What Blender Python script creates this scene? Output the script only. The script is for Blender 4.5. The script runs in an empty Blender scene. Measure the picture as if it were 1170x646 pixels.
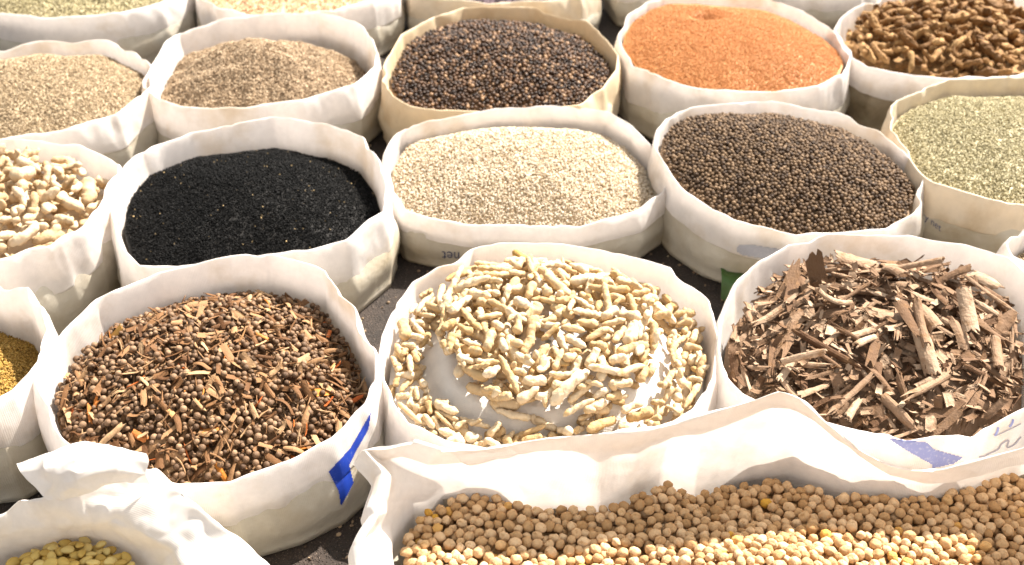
import bpy, math, random
import numpy as np
from mathutils import Vector, Matrix, noise
from mathutils.bvhtree import BVHTree
R = math.radians
random.seed(7); rng = np.random.default_rng(7)
scene = bpy.context.scene
C = scene.collection

# ------------------------------------------------------------------ camera
PITCH, CAMZ, FPX = R(36.0), 1.06, 1300.0
cam = bpy.data.objects.new('camera', bpy.data.cameras.new('camera')); C.objects.link(cam)
cam.location = (0, 0, CAMZ); cam.rotation_euler = (math.pi/2 - PITCH, 0, 0)
cam.data.sensor_width = 36; cam.data.lens = FPX/1170*36
cam.data.clip_start = .01; cam.data.clip_end = 500
cam.data.dof.use_dof = True; cam.data.dof.focus_distance = 1.28; cam.data.dof.aperture_fstop = 6.3
scene.camera = cam
cP, sP = math.cos(PITCH), math.sin(PITCH)
def ray(px, py):
    x = (px-585)/FPX; y = (py-323)/FPX
    return np.array([x, cP - y*sP, -sP - y*cP])
def at(px, py, z):                      # point at height z seen at that spot of the photograph
    d = ray(px, py); t = (z-CAMZ)/d[2]
    return np.array([d[0]*t, d[1]*t, z])

# ------------------------------------------------------------------ light
SUN_AZ, SUN_EL = R(45), R(47)            # azimuth from +X towards +Y
L = Vector((math.cos(SUN_EL)*math.cos(SUN_AZ), math.cos(SUN_EL)*math.sin(SUN_AZ), math.sin(SUN_EL)))
sun = bpy.data.objects.new('sun', bpy.data.lights.new('sun', 'SUN')); C.objects.link(sun)
sun.data.energy = 4.6; sun.data.angle = R(.53); sun.data.color = (1.0, .92, .82)
sun.rotation_euler = (-L).to_track_quat('-Z', 'Y').to_euler(); sun.location = L*4
w = bpy.data.worlds.new('World'); scene.world = w; w.use_nodes = True
nt = w.node_tree; nt.nodes.clear()
sky = nt.nodes.new('ShaderNodeTexSky'); sky.sky_type = 'NISHITA'; sky.sun_disc = False
sky.sun_elevation = SUN_EL; sky.sun_rotation = math.pi/2 - SUN_AZ; sky.dust_density = 3.0; sky.ozone_density = .6
hs = nt.nodes.new('ShaderNodeHueSaturation'); hs.inputs['Saturation'].default_value = .06
bg = nt.nodes.new('ShaderNodeBackground'); bg.inputs['Strength'].default_value = .080
ow = nt.nodes.new('ShaderNodeOutputWorld')
nt.links.new(sky.outputs[0], hs.inputs['Color']); nt.links.new(hs.outputs[0], bg.inputs[0]); nt.links.new(bg.outputs[0], ow.inputs[0])
vs = scene.view_settings; vs.view_transform = 'Standard'; vs.look = 'None'; vs.gamma = 1; vs.exposure = 1.75
scene.display_settings.display_device = 'sRGB'
scene.cycles.max_bounces = 8; scene.cycles.transmission_bounces = 6; scene.cycles.diffuse_bounces = 5

# ------------------------------------------------------------------ materials
def newmat(name):
    m = bpy.data.materials.new(name); m.use_nodes = True
    t = m.node_tree; t.nodes.clear()
    o = t.nodes.new('ShaderNodeOutputMaterial')
    return m, t, o
def N(t, typ, **kw):
    n = t.nodes.new(typ)
    for k, v in kw.items():
        if k in n.inputs: n.inputs[k].default_value = v
        else: setattr(n, k, v)
    return n
def c4(c): return (c[0], c[1], c[2], 1)
def ramp(t, stops, interp='LINEAR'):
    n = t.nodes.new('ShaderNodeValToRGB'); e = n.color_ramp; e.interpolation = interp
    while len(e.elements) < len(stops): e.elements.new(.5)
    for el, (p, c) in zip(e.elements, stops): el.position = p; el.color = c4(c)
    return n
def fabric(name, col, dirt=(.42,.30,.17), dirt_lo=.55, dirt_hi=.80, transl=.42, bump=.22, dscale=9, crump=.34):
    m, t, o = newmat(name); l = t.links.new
    uv = N(t, 'ShaderNodeUVMap'); geo = N(t, 'ShaderNodeTexCoord')
    oi = N(t, 'ShaderNodeObjectInfo')
    off = N(t, 'ShaderNodeVectorMath', operation='ADD'); l(geo.outputs['Object'], off.inputs[0]); l(oi.outputs['Location'], off.inputs[1])
    n1 = N(t, 'ShaderNodeTexNoise', Scale=dscale, Detail=7.0, Roughness=.62); l(off.outputs[0], n1.inputs['Vector'])
    r1 = ramp(t, [(dirt_lo, (0,0,0)), (dirt_hi, (1,1,1))]); l(n1.outputs['Fac'], r1.inputs[0])
    n2 = N(t, 'ShaderNodeTexNoise', Scale=70.0, Detail=5.0, Roughness=.6); l(off.outputs[0], n2.inputs['Vector'])
    r2 = ramp(t, [(.3, [c*.9 for c in col]), (.7, col)]); l(n2.outputs['Fac'], r2.inputs[0])
    mx = N(t, 'ShaderNodeMix', data_type='RGBA'); l(r1.outputs[0], mx.inputs[0]); l(r2.outputs[0], mx.inputs[6]); mx.inputs[7].default_value = c4(dirt)
    # woven tape: two crossing bands
    hts = []
    for d in ('X', 'Y'):
        wv = N(t, 'ShaderNodeTexWave', wave_type='BANDS', bands_direction=d, Scale=150.0, Distortion=1.2); wv.inputs['Detail'].default_value = 1; wv.inputs['Detail Scale'].default_value = .6
        l(uv.outputs[0], wv.inputs['Vector']); hts.append(wv)
    ad = N(t, 'ShaderNodeMath', operation='ADD'); l(hts[0].outputs['Fac'], ad.inputs[0]); l(hts[1].outputs['Fac'], ad.inputs[1])
    n3 = N(t, 'ShaderNodeTexNoise', Scale=28.0, Detail=4.0, Roughness=.5); l(off.outputs[0], n3.inputs['Vector'])
    b1 = N(t, 'ShaderNodeBump', Strength=.2, Distance=.0006); l(ad.outputs[0], b1.inputs['Height'])
    b2 = N(t, 'ShaderNodeBump', Strength=bump, Distance=.006); l(n3.outputs['Fac'], b2.inputs['Height']); l(b1.outputs[0], b2.inputs['Normal'])
    n4 = N(t, 'ShaderNodeTexNoise', noise_type='RIDGED_MULTIFRACTAL', Scale=17.0, Detail=4.0, Roughness=.5); l(off.outputs[0], n4.inputs['Vector'])
    b3 = N(t, 'ShaderNodeBump', Strength=crump, Distance=.006); l(n4.outputs['Fac'], b3.inputs['Height']); l(b2.outputs[0], b3.inputs['Normal']); b2 = b3
    p = N(t, 'ShaderNodeBsdfPrincipled', Roughness=.42); p.inputs['Specular IOR Level'].default_value = .45
    l(mx.outputs[2], p.inputs['Base Color']); l(b2.outputs[0], p.inputs['Normal'])
    tr = N(t, 'ShaderNodeBsdfTranslucent'); l(mx.outputs[2], tr.inputs[0]); l(b2.outputs[0], tr.inputs['Normal'])
    ms = N(t, 'ShaderNodeMixShader'); ms.inputs[0].default_value = transl
    l(p.outputs[0], ms.inputs[1]); l(tr.outputs[0], ms.inputs[2]); l(ms.outputs[0], o.inputs[0])
    return m
def grain(name, stops, rough=.6, spec=.3, bump=0., bscale=300, blotch=None):
    m, t, o = newmat(name); l = t.links.new
    g = N(t, 'ShaderNodeNewGeometry'); oi = N(t, 'ShaderNodeObjectInfo')
    ad = N(t, 'ShaderNodeMath', operation='ADD'); l(g.outputs['Random Per Island'], ad.inputs[0]); l(oi.outputs['Random'], ad.inputs[1])
    fr = N(t, 'ShaderNodeMath', operation='FRACT'); l(ad.outputs[0], fr.inputs[0])
    r = ramp(t, stops); l(fr.outputs[0], r.inputs[0])
    p = N(t, 'ShaderNodeBsdfPrincipled', Roughness=rough); p.inputs['Specular IOR Level'].default_value = spec
    col = r.outputs[0]
    tc = N(t, 'ShaderNodeTexCoord')
    if blotch:
        nb = N(t, 'ShaderNodeTexNoise', Scale=blotch[1], Detail=4.0, Roughness=.6); l(tc.outputs['Object'], nb.inputs['Vector'])
        rb = ramp(t, [(blotch[2], (0,0,0)), (blotch[3], (1,1,1))]); l(nb.outputs['Fac'], rb.inputs[0])
        mx = N(t, 'ShaderNodeMix', data_type='RGBA'); l(rb.outputs[0], mx.inputs[0]); l(col, mx.inputs[6]); mx.inputs[7].default_value = c4(blotch[0]); col = mx.outputs[2]
    l(col, p.inputs['Base Color'])
    if bump:
        n = N(t, 'ShaderNodeTexNoise', Scale=bscale, Detail=4.0, Roughness=.65); l(tc.outputs['Object'], n.inputs['Vector'])
        b = N(t, 'ShaderNodeBump', Strength=bump, Distance=.002); l(n.outputs['Fac'], b.inputs['Height']); l(b.outputs[0], p.inputs['Normal'])
    l(p.outputs[0], o.inputs[0])
    return m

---

Exercise – Up to and including the line containing "C = scene.collection", repeat every line from the start of the data, but none of the pictures.

Task response –
What Blender Python script creates this scene? Output the script only. The script is for Blender 4.5. The script runs in an empty Blender scene. Measure the picture as if it were 1170x646 pixels.
import bpy, math, random
import numpy as np
from mathutils import Vector, Matrix, noise
from mathutils.bvhtree import BVHTree
R = math.radians
random.seed(7); rng = np.random.default_rng(7)
scene = bpy.context.scene
C = scene.collection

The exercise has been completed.